Il volume, quasi rappresentazione letterale delle idee di Le Goff e Nora (5), accosta il prezioso saggio di GianCarlo Andenna «Un marchesato per un prestito. I Farnese a Novara (1538-1603)», che facendo uso di inedite fonti archivstiche illumina un periodo fin qui "oscuro" della storia novarese ed indica nuove direzioni di ricerca, alle analisi quantitative di Giampiero Morreale «Gli ultimi fuochi del medioevo. Economia e alimentazione nel Cinquecento novarese» e alle riflessioni di Giovanni Ballarini «Alla luce d'un ʺpiciol lume di cucinaʺ. A tavola con Ranuccio e Francesco Farnese» sul duplice aspetto della cucina ostensiva dei grandi eventi pubblici e di quella segreta di casa Farnese, e sulla eredità da esse lasciata.

Mario Tuccillo, promotore e coordinatore dell'iniziativa editoriale, con una originale rilettura di studi già noti, ci suggerisce una interpretazione innovativa di quella che, al contrario, è stata per anni considerata una caratteristica "limitativa" della tradizione locale: l'assenza, o quasi, di una tradizione alimentare ʻadeguataʼ alla ricchezza del territorio: Novara era una città che aveva un mercato alimentare ricco e vivace e che vedeva in esercizio decine di osterie che assicuravano un'imponente macchina ricettiva e ristorativa.
È proprio la complessità delle vicende politiche, delle molte e articolate presenze militari, della presenza di genti, interessi, mentalità, costumi e culture tanto diverse, unita alla ricchezza della città, che già Guicciardini aveva definito celebre e molto abbondante, a favorire l'affrancamento della gastronomia novarese da limiti e consuetudini strettamente locali consentendole di affrontare la prima metà del XVI secolo scevra da condizionamenti e da limitazioni in una apparente assenza di aspetti caratteristici e peculiari.
Le ricerche che si interesseranno delle epoche successive, non mancheranno di svolgere confronti e riflessioni analitiche per comprendere se e come e perché una tale situazione sia andata mutando.
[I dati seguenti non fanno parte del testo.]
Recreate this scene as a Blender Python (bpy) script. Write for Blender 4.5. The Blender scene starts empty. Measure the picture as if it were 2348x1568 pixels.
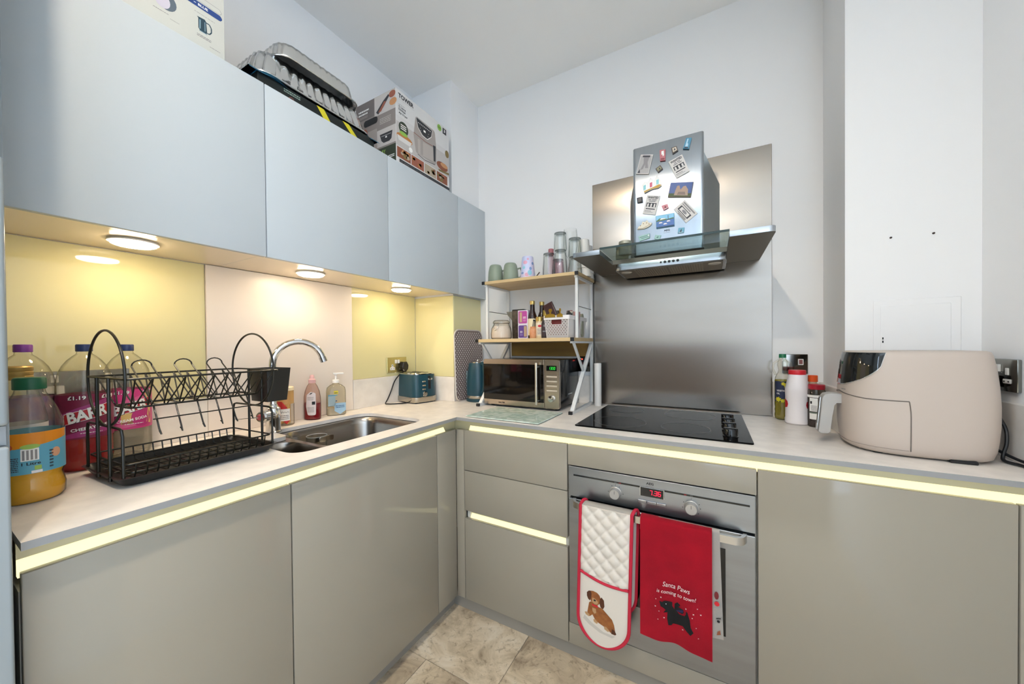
import bpy, bmesh, math, random
from mathutils import Vector, Matrix

# ------------------------------------------------------------------ camera, world, lights, exposure
SC = bpy.context.scene
COL = SC.collection
cam_data = bpy.data.cameras.new('camera')
cam = bpy.data.objects.new('camera', cam_data)
COL.objects.link(cam)
SC.camera = cam
cam_data.sensor_width = 36.0
cam_data.lens = 36.0 * 809.98 / 2348.0
cam_data.shift_y = 16.2 / 2348.0
cam_data.clip_start = 0.02
_R = ((0.87173173, 0.00329034, 0.48997242), (0.48989504, 0.01314432, -0.87168232), (-0.00930848, 0.9999082, 0.0098464))
cam.matrix_world = Matrix(((_R[0][0], _R[0][1], _R[0][2], 1.5899), (_R[1][0], _R[1][1], _R[1][2], -1.8844),
                           (_R[2][0], _R[2][1], _R[2][2], 1.2173), (0, 0, 0, 1)))
SC.view_settings.view_transform = 'Standard'
SC.view_settings.look = 'None'
SC.view_settings.exposure = 0.44
SC.view_settings.gamma = 1.0
SC.view_settings.use_curve_mapping = False
SC.cycles.transparent_max_bounces = 32
SC.cycles.max_bounces = 7
SC.cycles.use_light_tree = False
SC.cycles.caustics_reflective = False
SC.cycles.caustics_refractive = False

FILL_R = 25.0           # cool fill light in an added, unseen window on the right
FILL_L = 84.0           # cool fill light in an added, unseen window on the left
FILL_COL = (0.60, 0.79, 1.0)
SPOT_E = 1080.0         # ceiling downlights
SPOT_COL = (1.0, 0.855, 0.69)
LAMP_E = 41.0          # round lamps under the wall cabinets
LAMP_COL = (1.0, 0.81, 0.56)
LED_E = 0.86            # light strips in the handle channels
LED_COL = (1.0, 0.93, 0.56)

world = bpy.data.worlds.new('world')
SC.world = world
world.use_nodes = True
world.node_tree.nodes['Background'].inputs[0].default_value = (0.72, 0.84, 1.0, 1)
world.node_tree.nodes['Background'].inputs[1].default_value = 0.9

def fill_light(name, w, h, e, loc, rz):  # area light added as daylight fill in a made-up side window
    ld = bpy.data.lights.new(name, 'AREA')
    ld.shape = 'RECTANGLE'; ld.size = w; ld.size_y = h
    ld.energy = e; ld.color = FILL_COL
    lo = bpy.data.objects.new(name, ld)
    COL.objects.link(lo)
    lo.location = loc
    lo.rotation_euler = (math.radians(90), 0, math.radians(rz))
fill_light('window_daylight', 2.0, 1.45, FILL_R, (2.33, -3.7, 1.62), 90)
fill_light('window_daylight', 0.9, 1.45, FILL_L, (-.03, -3.0, 1.62), -90)

# ------------------------------------------------------------------ helpers
def lin(h):
    if isinstance(h, (tuple, list)):
        return (h[0], h[1], h[2], 1.0)
    h = h.lstrip('#')
    out = []
    for i in (0, 2, 4):
        c = int(h[i:i + 2], 16) / 255.0
        out.append(c / 12.92 if c <= 0.04045 else ((c + 0.055) / 1.055) ** 2.4)
    return (out[0], out[1], out[2], 1.0)

_MATS = {}
def mat(name, col='#cccccc', rough=0.5, metal=0.0, spec=0.5, coat=0.0, emit=0.0, ecol=None, var=None, bump=None, aniso=0.0, arot=0.0, sheen=0.0, trans=0.0, ior=1.45, stretch=None):
    """Procedural principled material. var=(scale, col2, contrast), bump=(scale, strength)."""
    if name in _MATS:
        return _MATS[name]
    m = bpy.data.materials.new(name)
    m.use_nodes = True
    nt = m.node_tree
    b = nt.nodes['Principled BSDF']
    c = lin(col)
    b.inputs['Base Color'].default_value = c
    b.inputs['Roughness'].default_value = rough
    b.inputs['Metallic'].default_value = metal
    b.inputs['Specular IOR Level'].default_value = spec
    b.inputs['Coat Weight'].default_value = coat
    b.inputs['Coat Roughness'].default_value = 0.04
    b.inputs['IOR'].default_value = ior
    b.inputs['Transmission Weight'].default_value = trans
    if sheen:
        b.inputs['Sheen Weight'].default_value = sheen
    if aniso:
        b.inputs['Anisotropic'].default_value = aniso
        b.inputs['Anisotropic Rotation'].default_value = arot
    if emit:
        b.inputs['Emission Color'].default_value = lin(ecol if ecol else col)
        b.inputs['Emission Strength'].default_value = emit
    if var or bump:
        tc = nt.nodes.new('ShaderNodeTexCoord')
        mp = nt.nodes.new('ShaderNodeMapping')
        nt.links.new(tc.outputs['Object'], mp.inputs[0])
        if stretch:
            mp.inputs['Scale'].default_value = stretch
        if var:
            n = nt.nodes.new('ShaderNodeTexNoise')
            n.inputs['Scale'].default_value = var[0]
            n.inputs['Detail'].default_value = 6
            nt.links.new(mp.outputs[0], n.inputs['Vector'])
            r = nt.nodes.new('ShaderNodeValToRGB')
            k = var[2] if len(var) > 2 else 0.2
            r.color_ramp.elements[0].position = 0.5 - k
            r.color_ramp.elements[1].position = 0.5 + k
            r.color_ramp.elements[0].color = c
            r.color_ramp.elements[1].color = lin(var[1])
            nt.links.new(n.outputs['Fac'], r.inputs[0])
            nt.links.new(r.outputs[0], b.inputs['Base Color'])
        if bump:
            n2 = nt.nodes.new('ShaderNodeTexNoise')
            n2.inputs['Scale'].default_value = bump[0]
            n2.inputs['Detail'].default_value = 4
            nt.links.new(mp.outputs[0], n2.inputs['Vector'])
            bp = nt.nodes.new('ShaderNodeBump')
            bp.inputs['Strength'].default_value = bump[1]
            bp.inputs['Distance'].default_value = 0.002
            nt.links.new(n2.outputs['Fac'], bp.inputs['Height'])
            nt.links.new(bp.outputs[0], b.inputs['Normal'])
    _MATS[name] = m
    return m

def clear(name, tint='#ffffff', edge='#8a8f90', gloss=0.05, amount=0.0, body='#ffffff'):
    """Thin clear plastic or glass: transparent, fresnel gloss, darker at grazing edges; amount = share of milky body."""
    if name in _MATS:
        return _MATS[name]
    m = bpy.data.materials.new(name)
    m.use_nodes = True
    nt = m.node_tree
    nt.nodes.clear()
    out = nt.nodes.new('ShaderNodeOutputMaterial')
    lw = nt.nodes.new('ShaderNodeLayerWeight'); lw.inputs[0].default_value = 0.5
    cr = nt.nodes.new('ShaderNodeValToRGB')
    cr.color_ramp.elements[0].color = lin(tint); cr.color_ramp.elements[0].position = 0.45
    cr.color_ramp.elements[1].color = lin(edge); cr.color_ramp.elements[1].position = 1.0
    nt.links.new(lw.outputs['Facing'], cr.inputs[0])
    tr = nt.nodes.new('ShaderNodeBsdfTransparent')
    nt.links.new(cr.outputs[0], tr.inputs[0])
    gl = nt.nodes.new('ShaderNodeBsdfGlossy'); gl.inputs['Roughness'].default_value = gloss
    pw = nt.nodes.new('ShaderNodeMath'); pw.operation = 'POWER'; pw.inputs[1].default_value = 5.0
    nt.links.new(lw.outputs['Facing'], pw.inputs[0])
    ma = nt.nodes.new('ShaderNodeMath'); ma.operation = 'MULTIPLY_ADD'; ma.inputs[1].default_value = 0.55; ma.inputs[2].default_value = 0.045
    nt.links.new(pw.outputs[0], ma.inputs[0])
    mx = nt.nodes.new('ShaderNodeMixShader')
    nt.links.new(ma.outputs[0], mx.inputs[0])
    nt.links.new(tr.outputs[0], mx.inputs[1]); nt.links.new(gl.outputs[0], mx.inputs[2])
    last = mx
    if amount:
        df = nt.nodes.new('ShaderNodeBsdfDiffuse'); df.inputs[0].default_value = lin(body)
        m2 = nt.nodes.new('ShaderNodeMixShader'); m2.inputs[0].default_value = amount
        nt.links.new(mx.outputs[0], m2.inputs[1]); nt.links.new(df.outputs[0], m2.inputs[2])
        last = m2
    nt.links.new(last.outputs[0], out.inputs[0])
    _MATS[name] = m
    return m

def smooth(pts, n=6):
    """Catmull-Rom curve through the points"""
    P = [Vector(p) for p in pts]
    P = [P[0] * 2 - P[1]] + P + [P[-1] * 2 - P[-2]]
    out = []
    for i in range(1, len(P) - 2):
        for k in range(n):
            t = k / n
            a, b, c, d = P[i - 1], P[i], P[i + 1], P[i + 2]
            out.append(((b * 2) + (c - a) * t + (a * 2 - b * 5 + c * 4 - d) * t * t + (b * 3 - a - c * 3 + d) * t ** 3) * .5)
    out.append(P[-2])
    return out

def rrect(x0, x1, y0, y1, r, n=5):
    r = min(r, (x1 - x0) / 2 - 1e-5, (y1 - y0) / 2 - 1e-5)
    pts = []
    for cx, cy, a0 in ((x1 - r, y1 - r, 0), (x0 + r, y1 - r, 90), (x0 + r, y0 + r, 180), (x1 - r, y0 + r, 270)):
        for i in range(n + 1):
            a = math.radians(a0 + 90.0 * i / n)
            pts.append((cx + r * math.cos(a), cy + r * math.sin(a)))
    return pts

def round_poly(pts, radii, n=6):
    """Fillet the corners of a polygon."""
    out = []
    L = len(pts)
    for i, p in enumerate(pts):
        r = radii[i] if isinstance(radii, (list, tuple)) else radii
        P = Vector(p); A = Vector(pts[i - 1]); B = Vector(pts[(i + 1) % L])
        if r <= 0:
            out.append(tuple(P)); continue
        da = (A - P).normalized(); db = (B - P).normalized()
        ang = da.angle(db)
        t = min(r / math.tan(ang / 2), (A - P).length * .49, (B - P).length * .49)
        p0 = P + da * t; p1 = P + db * t
        for k in range(n + 1):
            s = k / n
            out.append(tuple(p0 * (1 - s) ** 2 + P * 2 * s * (1 - s) + p1 * s ** 2))
    return out

def ell(cx, cy, rx, ry=None, n=28, a0=0.0, a1=360.0):
    ry = rx if ry is None else ry
    full = abs(a1 - a0 - 360) < 1e-6
    m = n if full else n + 1
    return [(cx + rx * math.cos(math.radians(a0 + (a1 - a0) * i / n)), cy + ry * math.sin(math.radians(a0 + (a1 - a0) * i / n))) for i in range(m)]

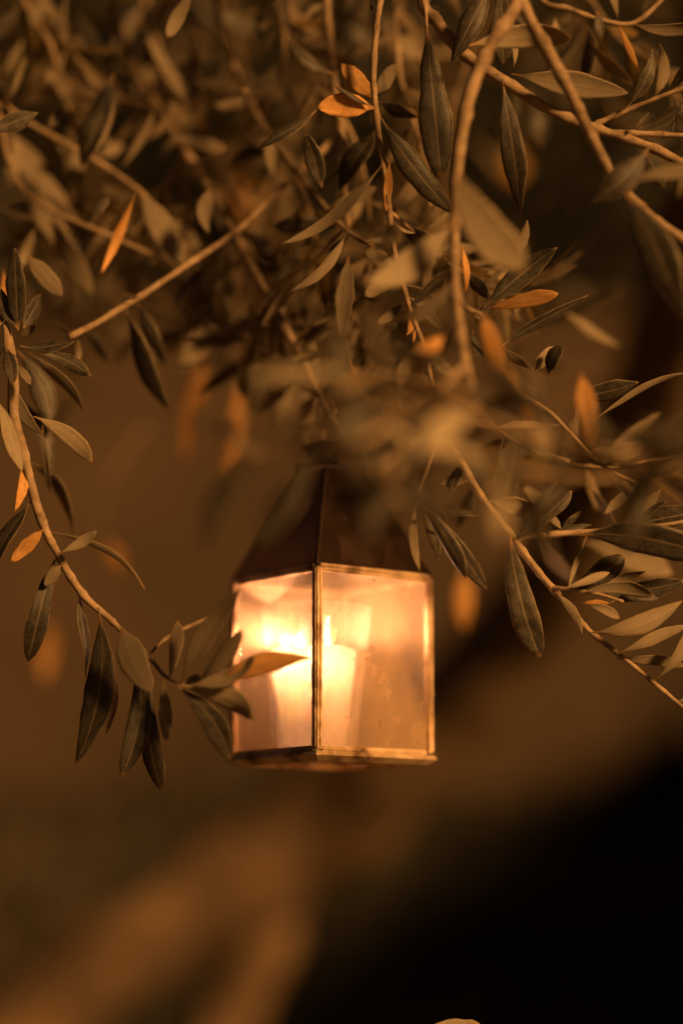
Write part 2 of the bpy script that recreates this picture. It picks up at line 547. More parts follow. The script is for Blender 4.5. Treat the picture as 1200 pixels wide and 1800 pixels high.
def shrub(x, y, z1, w, n, label, seed):
    """loose garden shrub: stems and leaves"""
    rr = random.Random(seed)
    t = empty('garden_shrub', (x, y, 0))
    tag(t, label, 'shrub')
    it = []
    for k in range(9):
        a, q = rr.uniform(0, 6.28), rr.uniform(0.3, 1.0)
        tip = Vector((math.cos(a) * w * q, math.sin(a) * w * q, z1 * rr.uniform(0.8, 1.0)))
        pts = [Vector((0.03 * math.cos(a), 0.03 * math.sin(a), 0)), Vector((tip.x * .4, tip.y * .4, tip.z * .5)), tip]
        tube('stem', pts, .012, .004, MAT['bark'], t, sides=6, nodes=False)
        C = catmull(pts, 12)
        for _ in range(n // 9):
            p = C[int(len(C) * rr.uniform(0.25, 0.999))]
            ax = (rvec(rr) + Vector((0, 0, 0.5))).normalized()
            it.append((p + rvec(rr) * 0.05, ax, ax.cross(rvec(rr)).normalized(), rr.uniform(.035, .06), .016))
    leaf_cloud('foliage', it, MAT['shrub'], t)


shrub(-0.72, 5.0, 1.8, 0.25, 700, 'loose thin-stemmed shrub in front of the clipped hedge, beside the leaning trunk', 302)

# ================================================================== THE OLIVE TREE
tree = empty('olive_tree', (0, 0, 0))
tag(tree, 'olive tree with a leaning trunk whose leafy twigs hang around the lit lantern', 'tree')

D_T = 3.9
tp = [Vector((-1.15, 4.0, -0.1)), Vector((-1.02, 3.97, 0.6)), at(20, 1860, D_T), at(215, 1690, D_T), at(410, 1550, D_T), at(610, 1400, 3.85),
      at(800, 1240, 3.7), at(955, 1040, 3.5), at(1085, 800, 3.2), at(1185, 560, 2.9), at(1260, 250, 2.6), at(1280, -120, 2.3)]
tube('trunk', tp, 0, 0, MAT['bark'], tree, sides=18, sub=7, rough=0.16, nodes=False, nscale=7.0,
     radii=[0.2, 0.14, 0.105, 0.092, 0.1, 0.12, 0.09, 0.07, 0.058, 0.058, 0.052, 0.045])
tp2 = [Vector((-0.95, 4.1, 0.4)), at(310, 2000, 4.0), at(375, 1850, 4.0), at(445, 1690, 4.0), at(500, 1540, 4.0), at(560, 1400, 4.0)]
tube('trunk', tp2, 0, 0, MAT['bark'], tree, sides=14, sub=6, rough=0.25, nodes=False, nscale=9.0, radii=[0.1, 0.075, 0.062, 0.055, 0.045, 0.03])
# the limb above the picture that carries the hanging twigs
lp = [at(1275, -60, 2.32), at(1200, -330, 2.0), at(920, -330, 1.62), at(600, -300, 1.62), at(300, -320, 1.72), at(20, -330, 1.72), at(-200, -200, 1.7)]
limb = tube('limb', lp, 0.032, 0.012, MAT['bark'], tree, sides=12, sub=6, rough=0.15, nodes=False, nscale=20.0)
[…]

Non ci resta quindi che auspicare che i prossimi volumi, di quella che si anticipa essere una trilogia dedicata alla tradizione gastronomica novarese, possano replicare, e superare, la qualità e l'interesse espresse da questo felice inizio.

Sandro Callerio

(1) Maurizio Ferraris, «La fine del dialogo come fine del dialogo», in Franco Rella (a cura di), Forme e pensiero del moderno, Feltrinelli, Milano 1989].
(2) Ce qui force l'histoire à se redéfinir, c'est d'abord la prise de conscience par les historiens du relativisme de leur science. Jacques Le Goff et Pierre Nora, «Présentation», in Faire de l'histoire, Gallimard Paris 1974.
(3) Maurizio Ferraris, «La fine del dialogo come fine del dialogo», in Franco Rella (a cura di), Forme e pensiero del moderno, Feltrinelli, Milano 1989].
(4) Mario Tuccillo, «Prefazione» in Il Marchesato di Novara. Feudo silenzioso. Economia e alimentazione nella Novara del XVI secolo, Novara Accademia Italiana della Cucina - delegazione di Novara 2016.]
(5) On a voulu montrer les articulations entre les voies de la recherche historique aujourd'hui...
L'histoire subit aussi l'agression des sciences sociales où la quantification est reine, comme la démographie ou l'économie...
La nouveauté nous paraît tenir à trois processus: de nouveaux problèmes remettent en cause l'histoire elle-même; de nouvelles approches modifient, enrichissent, bouleversent les secteurs traditionnels de l'histoire; de nouveaux objets enfin apparaissent dans le champ épistémologique de l'histoire
. Jacques Le Goff et Pierre Nora, «Présentation», in Faire de l'histoire, Gallimard Paris 1974.